ResinOS ESP8266 WiFi Driver Module

I’ve been doing some searching on the forums but I’m not sure how to go about this.

Basically, I have a custom board with a Raspberry Pi CM3 which is connected through SDIO to an ESP8266.

With plain Raspbian installed, I use the following instructions to compile a module and load it into the Raspbian OS, creating a new wlan0 interface:

I know the ‘kernel-module-build’ exists but from what I understand, that’s used to create modules that are loaded into the container?

How should I go about compiling the module and loading it into the base ResinOS image? Keeping in mind that the ESP8266 is the sole method of connectivity on the device, and this module would need to be loaded for the device’s first online connect and check-in with resin.io.

Any guidance would be greatly appreciated.

Hi Keab!

The https://github.com/resin-io-playground/kernel-module-build project is exactly how you would go about it - I suspect it’ll take a bit of trial and error to get the hackaday project instructions ported to Dockerfile.template, but should be well doable.

As the binary docker image is build on our build servers when you git push resin master the project, the binary driver and accompanying files would be available on device boot and as the container is running in privileged mode it’ll be able to insmod the custom kernel module without any issues.

Let us know how you get on!

Hi Chris,

Thanks so much for the reply, definitely quelling some fears about my implementation choices.

I would just like one thing cleared up then if possible. From what I understand, the Dockerfile.template would be merged with my main application Dockerfile.template (ignoring multi-container environment for now) and pushed up to your servers with git push resin master. The container that’s downloaded to the device would then have the binary module inside it that can be insmod’d into the base resinOS.

If that’s the case, wouldn’t the device require an internet connection to pull down the first main application container (Chicken before the egg, ESP8266 wifi/internet before the container)? Or am I misunderstanding something in the previous paragraph?

And if this is the case, would a suitable fix be to do the first pull with a device that does have internet, then create a clone of the SD/eMMC and use that for all future devices?

Thanks again for your help so far.

Oh yeah … that is indeed a lovely chicken and the egg problem. There are some work arounds you could try.

One would be to do as you suggest and booting it up and having the image loaded on a different device. Another option could be to mount the SD card on a linux box, add the binary module to the resin base os, and depend on that for the first boot. If you go the second route, those changes would be lost when ResinOS is updated so it would be a one-shot kind of thing.

With WiFi being critical path, I would recommend doing lots of testing of new app updates if you decide to use this at scale.

Ok great, then it seems the first option is the better option to avoid the ResinOS version lock.
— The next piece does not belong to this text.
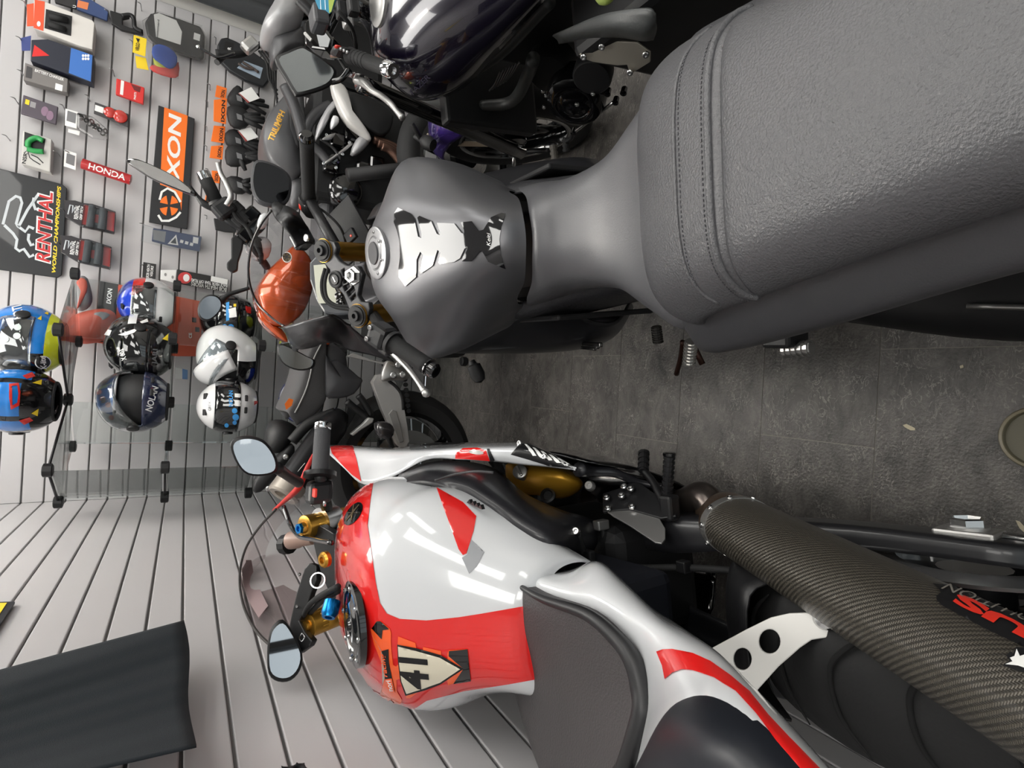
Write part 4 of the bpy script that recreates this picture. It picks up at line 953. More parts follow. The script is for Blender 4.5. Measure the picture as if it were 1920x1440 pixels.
rb = lathe('brake_reservoir', FB.t(560, 1012, 1.055), (-.15, .55, .35), [(-.05, .014), (-.01, .017), (.0, .021), (.028, .022), (.030, .018)], mat('tan reservoir', (168, 140, 128), .35), B, 20)
lathe('reservoir_cap', FB.t(541, 1020, 1.07), (-.15, .55, .35), [(-.006, .025), (.016, .025), (.018, .02)], M_BLACKM, B, 12, False)
tube('stay', [FB.t(*q) for q in [(532, 950, 1.075), (545, 985, 1.07), (560, 1005, 1.075), (590, 1012, 1.06), (622, 1018, 1.05)]], [.006, .006, .005, .005, .005], M_BLACKG, B, 10)
tube('cable', [FB.t(*q) for q in [(634, 1100, 1.06), (610, 1112, 1.07), (590, 1125, 1.07), (576, 1140, 1.075), (568, 1160, 1.07)]], .006, M_RUB, B, 10)
tube('cable', [FB.t(*q) for q in [(634, 1108, 1.055), (610, 1122, 1.06), (594, 1136, 1.06), (580, 1152, 1.06), (575, 1175, 1.055)]], .006, M_RUB, B, 10)
bolt(B, FB.t(624, 1128, 1.06), (-.6, -.5, .3), .016, .03, mat('blue anodised', (20, 120, 190), .25, .85), 'blue_nut')
lathe('key_ring', FB.t(596, 1088, 1.075), (.3, -.8, .5), [(0, .013), (0, .015), (.002, .015), (.002, .013)], M_CHROME, B, 24, ring=True)
ar = plate('mirror_arm', zc(420, 1050, [(555, 60), (590, 20), (640, 40), (640, 140), (600, 230), (570, 330), (540, 380), (520, 420), (560, 500), (610, 560), (590, 600), (520, 650), (425, 640), (430, 560), (460, 400), (500, 230)]), atP(FB.t(565, 1160, 1.08), Vector((.25, -.6, .75))), .02, M_BLACK, B, .003)
for q in ((562, 1077), (558, 1137), (545, 1206)): bolt(ar, atP(FB.t(565, 1160, 1.08), Vector((.25, -.6, .75)))(*q), (.25, -.6, .75), .004, .004)
tube('wire_clip', [FB.t(*q) for q in [(566, 1188, 1.09), (561, 1196, 1.09), (566, 1202, 1.09), (571, 1194, 1.09), (566, 1186, 1.09)]], .0012, M_STEEL, B, 6)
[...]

I guess there’s just one last thing I’d need to know, at the risk of being off topic.

When it comes to cloning an SD which has ResinOS on it that’s already done the first boot and has a pulled container, will writing that cloned image to other devices be fine or is the Device UUID somehow hardcoded into the image?

@keab it won’t be fine, as your “device” is really the config.json on the device. If you just clone the device, and boot it up elsewhere, then two hardware tries to be the same device.

Also, after the first boot, the resin supervisor’s database already has some entries, and it would probably misbehave, if that database wasn’t cleared.

Maybe what you are looking for the “preload” function of the resin-cli https://github.com/resin-io/resin-cli ? That you can have such, that

  • download the resinOS image from the dashboard (it’s unconfigured)
  • user resin preload to add your current application Docker image (or a specific release if you don’t want the current) to the OS image. :arrow_double_down:
  • if you burn that card multiple times, and plug it into different Raspberry Pis, they will come up as different devices, and all have your application running from the start, not downloading anything.

Does this help? :slight_smile:

That’s exactly what I need, you guys have been excellent support, thanks!